Home Technology The World Bank has offered 100 million Dollars to Fund the Ghana Productive Safety Net Project.

The World Bank has offered 100 million Dollars to Fund the Ghana Productive Safety Net Project.

by The Ghana HIT

The Ghana Productive Safety Net Project is a four-year financed project. This project was initiated in 2019 and is expected to end on 31st December 2022. The ministry of local government, Decentralization and Rural Development, and the Ministry, of Children and Social Protection, have been working to make this project a success. According to the available statistics, this project has so far accomplished a significant milestone by minimizing poverty across various regions in the country. Besides, the Ghana Productive Safety Net Project has improved the social protection agenda of the Government.

The Ministry of Finance appealed to the World Bank to support them with 100 million Dollars to boost Income Empowerment Against Poverty benefits. This money will also help the government of Ghana to discover and initiate other social protection projects. The Ghanaian government also launched the second edition of the poor intervention program this year, and it is anticipated to run up to 2025. The World Bank expressed its confidence in the Ghanaian government and their strategies to defeat poverty in the country. According to this bank, the efforts are important to boost general economic growth. The World Bank has two major objectives in Africa, to improve shared prosperity and terminate extreme poverty.

The world Bank has so far offered huge support to Ghana over the past couple of years, such as financing the Ghana Social Opportunity Project (GSOP) with 138.6 million Dollars, the Ghana Productive Safety Net Project with 60 million dollars, and the most recent one the GPSNP 2 with 100 million US dollars. The support has aided the government in reaching approximately two million poor and helpless Ghanaians.
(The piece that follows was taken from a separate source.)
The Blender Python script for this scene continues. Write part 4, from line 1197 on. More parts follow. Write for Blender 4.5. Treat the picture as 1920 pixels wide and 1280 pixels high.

The Ghana Productive Safety Net Project Learning Ceremony in Accra attracted many leaders from the government and the World Bank. The World Bank Country Director for Ghana, Liberia, and Sierra Leone, Mr Pierre Laporte, noted that the world bank is more interested in social protection because it is the major goal of their services. According to the director, the Bank has reliably offered support to the Ghanaian government so as to protect the poor and enhance economic growth.

The Deputy Minister and Minister-to-be for the Ministry of Gender, Children and Social Protection, Hon. Lariba Zuweira Abudu said that there are several groups of people who have not yet benefitted from these projects. She said that these people include child beggars, street vendors, and hawkers, and they are not able to afford any emergency funds. The deputy minister insisted that child labour results from insufficient funds to cater for all expenses, such as accidents and sicknesses, which forces children to seek money to help their parents. According to Lariba, these people do not know anything concerning the social protection program, and therefore there is a lot that needs to be done to reach all the vulnerable people in the country.

Hon. Lariba Zuweira Abudu requested all the stakeholders in the social protection sector to identify, address and guide her to create digitized systems in the social protection sector and influence the government of Ghana’s digitization motive to guarantee improved service delivery.

The Minister for Local Government, Decentralisation, and Rural Development, Hon. Daniel Botwe, but his speech was read to the congregation. “The gesture of expanding safety net programmes to cover an additional number of districts is a further demonstration of President Akufo-Addo and the government’s desire to ensure that the country’s pro-poor programmes and social interventions are extended to all, which fits into the cliche leaving no one behind,” the speech read. He promised to continue serving the country diligently to boost local economic development.